Global variables only exist in the module in which they’re defined.

Variables in a function’s closure are references to a variable elsewhere. This means that if multiple functions close over the same variable, they will see the updates made by the others. Those changes would also be visible in the scope where the variable was originally defined.

Flow Control

A selection of the usual constructs are available. In all cases the braces surrounding the block are required.

If Statement

Works as you would expect:

if (true) {
} else if (false) {
} else {
}

While Loop

Works as you would expect:

while (true) {}

For Loop

The for loop is like a C for loop. The language has no native iteration protocol, but see the “Iteration” section below for more on that.

for (let a = 0; a < 10; a = a + 1) {}

Any of the initializer, condition, or whatever the third part is called can be omitted.

Errors and Error Handling

There is a pretty rudimentary error system that looks a bit like Lua’s. It works much like exceptions in JavaScript, but without any special syntax for it (just special intrinsic functions).

To raise an error, the panic intrinsic function is used. Any value can be passed to it as the error value.

The VM will unwind the call stack until the error state is recovered or it reaches the top of the stack, at which point the program will exit. To recover from an error state, the pcall intrinsic is used, like so:

let [ok, value] = pcall(function () {
  this_might_fail();
  return "success";
});

Module System

The module system works like Python’s, but much more rudimentary.

A module is imported using an import statement:

import test;

Upon encountering this statement, the compiler will search for a module with that name. If a built-in module exists with that name, it’s imported. If not, the compiler will search for a file called (in this case) test.rbcvm in each of the paths defined in the CBCVM_PATH environment variable. This variable should be a colon-separated list of directories. Once it finds a module with that name, any imports of that name will result in the same module being imported.

Once a module is imported, its exports can be accessed by prefixing their name with the module name and a dot, like test.assert. There is currently no way to alias an imported module, nor is there a way to create individual bindings for its exports while importing.

Note that the module name in an expression like test.assert is not resolved like a variable; it is looked up in the list of imported modules directly. This means that the following will not work:

import test;
let t = test;

Garbage Collection

c-bytecode-vm has a tracing (mark-and-sweep) garbage collector with some (potentially-flawed) reference-counting extensions. Such a GC is immune to cycles, at the expense of taking longer to collect.

The ref-counting mechanism is to allow C extensions to make sure a value is not collected while they are using it. This works, but it could be unergonomic since an incremented ref on an array does not apply to its contents, for example.

Intrinsic Functions

Here are some of the intrinsic functions that likely won’t be going anywhere, at least for now:

Standard Library

Standard library documentation lives in the source code. The generated markdown file can be found here.
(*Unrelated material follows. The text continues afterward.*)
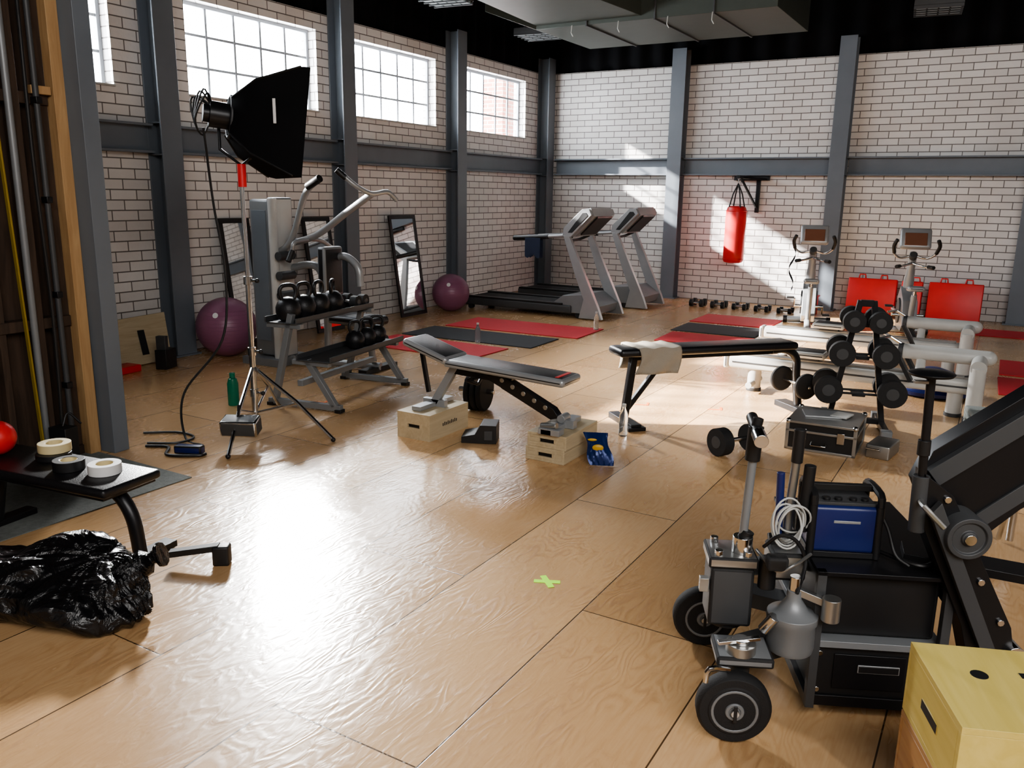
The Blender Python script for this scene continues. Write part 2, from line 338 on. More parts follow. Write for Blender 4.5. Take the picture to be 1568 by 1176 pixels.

Here are some idioms that have appeared in the standard library:

Iteration

This language has no generators, nor any built-in iteration protocol. The way this is done in the standard library (see the iter module) is using closures.

This is easiest to illustrate with an example:

function range(to) {
  let i = 0;

  return function next() {
    if (i == to) {
      return null;
    }
    let val = i;
    i = i + 1;
    return val;
  };
}

test.assert(iter.collect(range(10)) == [0, 1, 2, 3, 4, 5, 6, 7, 8, 9]);

Using constructs like these, iteration can be performed like in JavaScript:

iter.foreach(range(10), function (n) {
  println(n);
});

Of course, the same issues in trying to exit the loop prematurely exist.

Modules that declare “types” that can be iterated over should export an iter function that returns this kind of iterator.